» **Exercise prompt**
In the records below, pick out all lines containing the word "that".

» **Data in this exercise**
____________

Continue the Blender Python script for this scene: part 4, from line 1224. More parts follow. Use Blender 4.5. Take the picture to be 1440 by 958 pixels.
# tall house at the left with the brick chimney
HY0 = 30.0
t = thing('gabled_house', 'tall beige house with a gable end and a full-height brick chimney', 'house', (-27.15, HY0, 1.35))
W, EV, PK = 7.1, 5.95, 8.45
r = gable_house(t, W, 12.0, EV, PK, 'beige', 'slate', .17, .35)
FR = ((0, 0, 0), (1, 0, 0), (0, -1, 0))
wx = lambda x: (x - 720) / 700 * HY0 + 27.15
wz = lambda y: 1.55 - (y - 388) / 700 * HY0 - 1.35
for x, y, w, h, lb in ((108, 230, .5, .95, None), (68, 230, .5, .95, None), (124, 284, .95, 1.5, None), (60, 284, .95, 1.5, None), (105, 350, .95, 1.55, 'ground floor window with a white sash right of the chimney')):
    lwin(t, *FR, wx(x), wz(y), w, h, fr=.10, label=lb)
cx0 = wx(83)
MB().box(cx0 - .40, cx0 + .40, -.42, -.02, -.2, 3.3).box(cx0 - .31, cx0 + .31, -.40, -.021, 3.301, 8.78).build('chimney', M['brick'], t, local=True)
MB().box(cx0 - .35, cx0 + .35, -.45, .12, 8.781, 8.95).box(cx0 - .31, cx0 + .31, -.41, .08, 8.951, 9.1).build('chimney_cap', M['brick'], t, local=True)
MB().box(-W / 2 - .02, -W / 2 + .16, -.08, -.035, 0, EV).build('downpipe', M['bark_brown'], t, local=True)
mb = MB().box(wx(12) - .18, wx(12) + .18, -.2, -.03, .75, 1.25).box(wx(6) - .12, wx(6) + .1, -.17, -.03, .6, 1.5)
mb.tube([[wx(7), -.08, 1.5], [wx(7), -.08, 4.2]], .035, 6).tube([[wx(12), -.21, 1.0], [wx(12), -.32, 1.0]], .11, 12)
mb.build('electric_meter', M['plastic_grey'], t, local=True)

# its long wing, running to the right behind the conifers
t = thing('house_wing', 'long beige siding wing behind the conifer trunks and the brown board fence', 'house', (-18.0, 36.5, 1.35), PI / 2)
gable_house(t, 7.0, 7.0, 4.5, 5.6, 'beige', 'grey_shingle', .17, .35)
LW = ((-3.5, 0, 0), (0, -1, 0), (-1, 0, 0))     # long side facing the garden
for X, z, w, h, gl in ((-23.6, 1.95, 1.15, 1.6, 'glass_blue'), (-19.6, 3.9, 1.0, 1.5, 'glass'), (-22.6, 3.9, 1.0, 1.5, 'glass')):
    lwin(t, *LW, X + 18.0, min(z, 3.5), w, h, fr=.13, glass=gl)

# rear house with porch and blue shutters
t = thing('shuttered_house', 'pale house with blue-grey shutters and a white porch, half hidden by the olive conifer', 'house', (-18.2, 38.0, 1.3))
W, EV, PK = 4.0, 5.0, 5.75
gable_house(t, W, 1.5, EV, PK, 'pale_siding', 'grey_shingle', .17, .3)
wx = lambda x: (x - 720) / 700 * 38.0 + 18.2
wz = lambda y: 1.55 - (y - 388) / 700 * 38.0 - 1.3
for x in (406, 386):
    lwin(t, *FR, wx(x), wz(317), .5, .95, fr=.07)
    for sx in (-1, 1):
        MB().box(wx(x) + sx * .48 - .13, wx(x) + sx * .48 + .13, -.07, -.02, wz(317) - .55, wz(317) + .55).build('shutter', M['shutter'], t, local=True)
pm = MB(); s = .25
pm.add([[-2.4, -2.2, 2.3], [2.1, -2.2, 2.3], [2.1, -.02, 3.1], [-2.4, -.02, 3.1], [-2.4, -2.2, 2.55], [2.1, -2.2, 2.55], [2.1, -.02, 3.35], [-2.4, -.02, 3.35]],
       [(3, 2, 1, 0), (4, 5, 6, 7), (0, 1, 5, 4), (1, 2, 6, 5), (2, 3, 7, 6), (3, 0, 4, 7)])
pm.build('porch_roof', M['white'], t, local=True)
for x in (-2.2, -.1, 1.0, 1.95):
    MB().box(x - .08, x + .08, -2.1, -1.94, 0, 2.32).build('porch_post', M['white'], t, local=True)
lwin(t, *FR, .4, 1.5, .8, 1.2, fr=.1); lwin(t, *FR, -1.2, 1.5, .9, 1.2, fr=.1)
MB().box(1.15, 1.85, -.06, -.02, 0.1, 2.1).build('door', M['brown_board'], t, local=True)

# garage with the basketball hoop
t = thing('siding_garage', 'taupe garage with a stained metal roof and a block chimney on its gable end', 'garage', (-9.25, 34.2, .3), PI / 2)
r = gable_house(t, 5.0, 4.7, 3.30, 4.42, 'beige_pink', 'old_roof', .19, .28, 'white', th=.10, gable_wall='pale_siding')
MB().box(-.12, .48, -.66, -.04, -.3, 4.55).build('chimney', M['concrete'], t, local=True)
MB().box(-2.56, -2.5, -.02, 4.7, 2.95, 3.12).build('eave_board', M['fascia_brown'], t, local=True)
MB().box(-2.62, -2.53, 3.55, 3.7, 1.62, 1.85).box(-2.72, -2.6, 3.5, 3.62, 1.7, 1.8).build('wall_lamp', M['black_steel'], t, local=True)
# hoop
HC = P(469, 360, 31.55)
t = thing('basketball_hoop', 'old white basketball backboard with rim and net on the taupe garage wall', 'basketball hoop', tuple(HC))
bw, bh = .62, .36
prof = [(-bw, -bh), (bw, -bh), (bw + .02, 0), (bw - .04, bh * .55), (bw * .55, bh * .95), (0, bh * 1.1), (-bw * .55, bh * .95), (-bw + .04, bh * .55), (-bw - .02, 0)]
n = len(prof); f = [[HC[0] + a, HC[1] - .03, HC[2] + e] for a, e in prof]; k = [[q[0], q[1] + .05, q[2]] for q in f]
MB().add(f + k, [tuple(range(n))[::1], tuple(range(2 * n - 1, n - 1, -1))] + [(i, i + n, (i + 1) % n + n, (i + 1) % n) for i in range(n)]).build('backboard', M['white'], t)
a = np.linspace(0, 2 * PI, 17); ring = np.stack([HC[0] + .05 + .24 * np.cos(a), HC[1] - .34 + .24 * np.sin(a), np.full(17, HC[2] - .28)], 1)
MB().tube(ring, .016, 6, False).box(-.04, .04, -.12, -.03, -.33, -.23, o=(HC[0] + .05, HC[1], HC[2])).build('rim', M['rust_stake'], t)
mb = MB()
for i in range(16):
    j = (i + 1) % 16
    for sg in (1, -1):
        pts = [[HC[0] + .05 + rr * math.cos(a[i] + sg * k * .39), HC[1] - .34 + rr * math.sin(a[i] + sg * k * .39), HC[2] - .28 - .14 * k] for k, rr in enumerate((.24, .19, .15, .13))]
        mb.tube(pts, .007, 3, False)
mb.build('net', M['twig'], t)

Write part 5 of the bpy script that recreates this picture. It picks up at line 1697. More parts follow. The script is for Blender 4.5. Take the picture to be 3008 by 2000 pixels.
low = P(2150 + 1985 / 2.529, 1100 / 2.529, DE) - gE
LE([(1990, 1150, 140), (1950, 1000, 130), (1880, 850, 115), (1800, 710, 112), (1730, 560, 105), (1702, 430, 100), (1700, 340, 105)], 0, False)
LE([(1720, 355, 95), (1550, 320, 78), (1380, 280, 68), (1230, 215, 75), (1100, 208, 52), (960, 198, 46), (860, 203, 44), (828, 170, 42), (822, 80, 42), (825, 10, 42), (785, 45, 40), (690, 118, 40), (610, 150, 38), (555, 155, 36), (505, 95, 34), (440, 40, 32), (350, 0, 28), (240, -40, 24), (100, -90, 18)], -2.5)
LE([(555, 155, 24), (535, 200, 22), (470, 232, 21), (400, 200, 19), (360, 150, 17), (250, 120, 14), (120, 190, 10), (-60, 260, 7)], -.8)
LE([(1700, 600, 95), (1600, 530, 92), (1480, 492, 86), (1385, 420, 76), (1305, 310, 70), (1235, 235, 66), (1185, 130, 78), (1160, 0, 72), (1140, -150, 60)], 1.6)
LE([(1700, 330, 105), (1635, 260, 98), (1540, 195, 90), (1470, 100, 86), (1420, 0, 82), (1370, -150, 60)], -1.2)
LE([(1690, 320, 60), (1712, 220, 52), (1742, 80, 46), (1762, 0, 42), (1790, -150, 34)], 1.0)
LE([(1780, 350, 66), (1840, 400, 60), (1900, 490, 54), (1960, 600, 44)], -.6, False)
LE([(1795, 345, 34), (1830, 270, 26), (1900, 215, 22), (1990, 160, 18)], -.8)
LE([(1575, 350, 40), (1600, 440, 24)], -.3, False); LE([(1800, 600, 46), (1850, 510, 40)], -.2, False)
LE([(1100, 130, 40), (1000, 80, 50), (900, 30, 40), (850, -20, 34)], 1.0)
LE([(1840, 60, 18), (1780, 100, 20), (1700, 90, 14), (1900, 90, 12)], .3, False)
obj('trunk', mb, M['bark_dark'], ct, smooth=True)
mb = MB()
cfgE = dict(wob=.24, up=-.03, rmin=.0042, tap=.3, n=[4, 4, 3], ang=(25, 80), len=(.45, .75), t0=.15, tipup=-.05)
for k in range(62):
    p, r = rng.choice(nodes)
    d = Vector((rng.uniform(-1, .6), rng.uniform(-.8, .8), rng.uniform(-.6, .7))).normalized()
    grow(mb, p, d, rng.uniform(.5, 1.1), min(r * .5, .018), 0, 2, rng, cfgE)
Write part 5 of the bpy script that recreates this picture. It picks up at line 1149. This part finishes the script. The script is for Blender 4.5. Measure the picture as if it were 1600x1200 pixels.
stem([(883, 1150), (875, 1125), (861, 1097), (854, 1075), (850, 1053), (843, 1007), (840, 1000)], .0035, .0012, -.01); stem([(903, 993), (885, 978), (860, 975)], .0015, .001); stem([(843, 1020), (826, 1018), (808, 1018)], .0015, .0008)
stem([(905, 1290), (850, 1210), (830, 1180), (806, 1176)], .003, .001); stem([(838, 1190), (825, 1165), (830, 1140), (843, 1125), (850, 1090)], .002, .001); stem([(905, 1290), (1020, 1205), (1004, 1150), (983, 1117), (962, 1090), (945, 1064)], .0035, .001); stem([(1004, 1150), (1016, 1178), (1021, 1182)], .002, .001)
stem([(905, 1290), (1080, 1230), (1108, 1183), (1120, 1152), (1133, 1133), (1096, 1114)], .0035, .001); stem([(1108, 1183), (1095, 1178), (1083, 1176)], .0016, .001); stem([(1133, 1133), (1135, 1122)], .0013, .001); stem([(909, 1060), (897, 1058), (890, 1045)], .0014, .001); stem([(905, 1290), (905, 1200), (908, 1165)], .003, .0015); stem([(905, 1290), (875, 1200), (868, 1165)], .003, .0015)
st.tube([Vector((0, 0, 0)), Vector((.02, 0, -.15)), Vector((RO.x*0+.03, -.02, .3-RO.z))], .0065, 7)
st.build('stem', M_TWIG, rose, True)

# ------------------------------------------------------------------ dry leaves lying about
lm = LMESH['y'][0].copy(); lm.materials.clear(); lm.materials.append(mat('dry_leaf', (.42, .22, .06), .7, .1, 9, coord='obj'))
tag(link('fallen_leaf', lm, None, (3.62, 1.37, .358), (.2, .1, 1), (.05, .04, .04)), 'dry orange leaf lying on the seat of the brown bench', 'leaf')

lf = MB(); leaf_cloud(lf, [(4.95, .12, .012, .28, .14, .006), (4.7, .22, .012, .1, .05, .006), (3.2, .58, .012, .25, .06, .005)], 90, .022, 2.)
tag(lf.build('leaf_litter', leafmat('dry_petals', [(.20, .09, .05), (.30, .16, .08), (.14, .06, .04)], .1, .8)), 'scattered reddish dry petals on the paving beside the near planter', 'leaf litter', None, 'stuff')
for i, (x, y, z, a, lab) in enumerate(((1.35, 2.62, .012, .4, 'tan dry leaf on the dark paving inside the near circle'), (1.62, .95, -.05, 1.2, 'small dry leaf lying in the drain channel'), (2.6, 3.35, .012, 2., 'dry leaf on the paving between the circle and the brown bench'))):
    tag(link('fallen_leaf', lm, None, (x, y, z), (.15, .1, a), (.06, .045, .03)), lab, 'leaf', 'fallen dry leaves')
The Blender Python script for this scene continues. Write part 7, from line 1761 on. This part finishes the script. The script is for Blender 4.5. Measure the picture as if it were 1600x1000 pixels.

____________

» **Answer for the task**
Write part 5 of the bpy script that recreates this picture. It picks up at line 1697. More parts follow. The script is for Blender 4.5. Take the picture to be 3008 by 2000 pixels.
Write part 5 of the bpy script that recreates this picture. It picks up at line 1149. This part finishes the script. The script is for Blender 4.5. Measure the picture as if it were 1600x1200 pixels.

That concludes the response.